The organisation desires to contract with a qualified back-end registry services provider that shares a similar reputation and holds itself to the highest operational and ethical standards. The selected back-end registry service provider should be a “valued business partner” – an organisation that combines outstanding qualifications in service delivery with the ability to engage Public Interest Registry in a business relationship that seeks strategic and innovative approaches to enhance the capability and efficiency of service delivery.

The contract was actually supposed to end in January, according to the Internet Society resolution that approved it back in 2010.
According to PIR’s most recent available tax return (pdf), Afilias was paid $33.2 million in 2014.
It was paid $31 million in 2013 when its total revenue for the year we know to be $77 million. So it’s a pretty big deal for Afilias.
The payments are mainly, but not exclusively, for domain name registry services, according to PIR’s tax returns.
Afilias also operates a few additional services related to PIR’s expansion in the non-governmental organization market, such as a database of NGOs used for validation purposes.
But if we over-simplify things, a roughly $33 million annual payout for a 10-million-domain zone works to something in the ballpark of $3 per name per year.
Given some of the numbers I’ve heard thrown around over the last few years, I expect there are a few back-end providers out there that would be more than happy to offer a cheaper deal.

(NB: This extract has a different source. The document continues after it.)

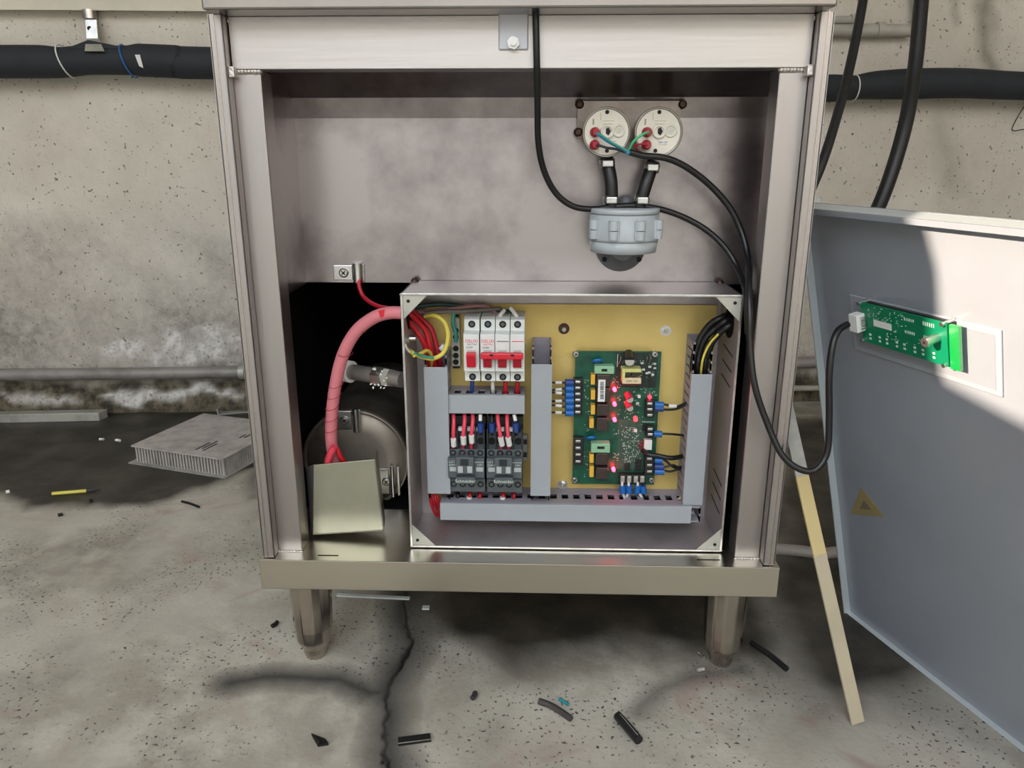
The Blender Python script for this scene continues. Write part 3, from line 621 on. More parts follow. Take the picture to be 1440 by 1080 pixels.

It will be the first time Afilias has had to fight for the .org contract since 2010, thought PIR has done a couple of analyses over the last few years to make sure it’s getting a fair deal in line with market prices.
Since 2010 the number of back-end registry providers has exploded due to the advent of the new gTLD program, so there will be more competition for the .org contract.
That said, none of the new providers are yet proven at the scale of .org, which has over 10.6 million names at the last count.
PIR expects to award the contract before December 2016.
Interested vendors have until March 5 to express their interest on this web site.